Isn’t 24 a little young to be hiring a dating coach? I ask after Adele leaves. Slotnick shakes her head no: “I’m so proud of her for doing this at a young age. I have women coming to me in the same situation that she’s in who are 44.”

I leave feeling a bit confused, wondering whether all this deconstructing just makes women more man-obsessed than they already are. When I was at my most lovelorn, sometimes the best thing my friends could do was tell me to shut up.

A few days later, I call another of Slotnick’s clients, Jane, a 31-year-old CTO who raves about the Program. She’s meeting more men, hanging out at the Campbell Apartment, learning how to have fun.
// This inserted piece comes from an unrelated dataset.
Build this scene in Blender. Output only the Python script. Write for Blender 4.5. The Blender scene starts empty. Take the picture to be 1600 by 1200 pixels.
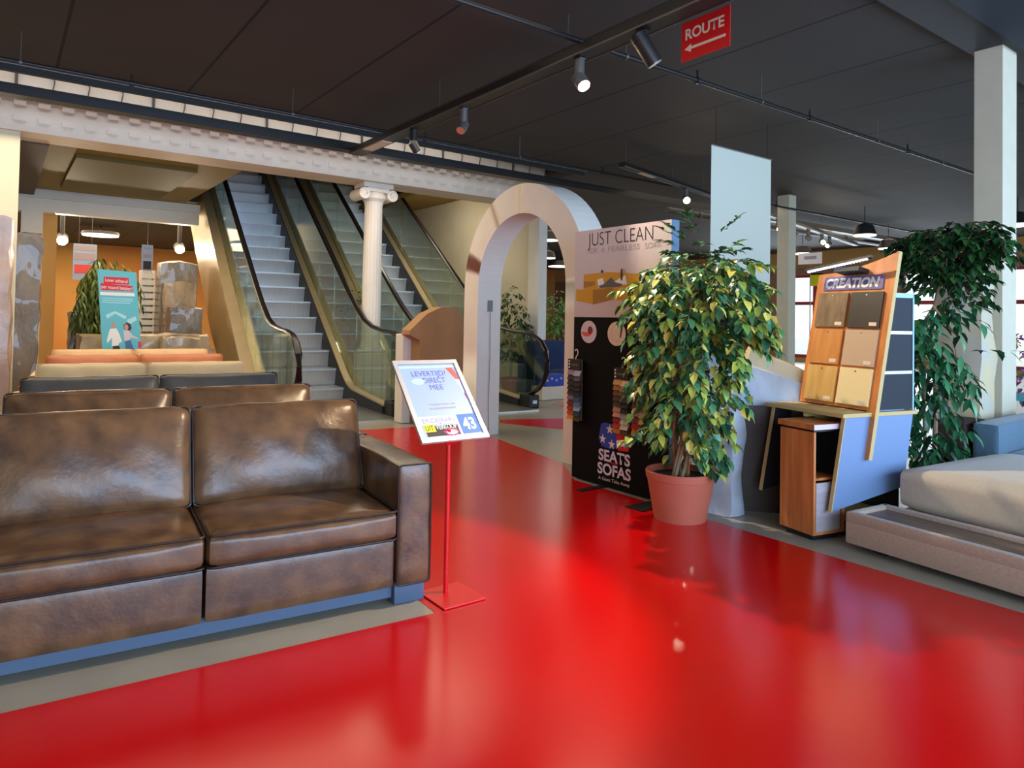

Then she tells me about an e-mail she was going to send to a guy that Slotnick edited for her in advance, and I get an uncomfortable feeling, wondering what the guy would think if he knew. “Nancy took out three quarters of what I had written,” Jane recalls, “and said, ‘If you send him this e-mail, he’ll call.’ I said okay, and sure enough, he called.” It occurs to me that maybe some of these women keep going because their relationship with Slotnick is guaranteed, unlike the other relationships in their lives. Even if they don’t find anyone right away, they’re no longer going through the heartache alone.

Does it ever feel strange to Jane that Slotnick’s so involved in her intimate affairs? On the contrary, she says: “Now when I go on a date, the first thing I think is, I can’t wait to tell Nancy about it and see what she says!”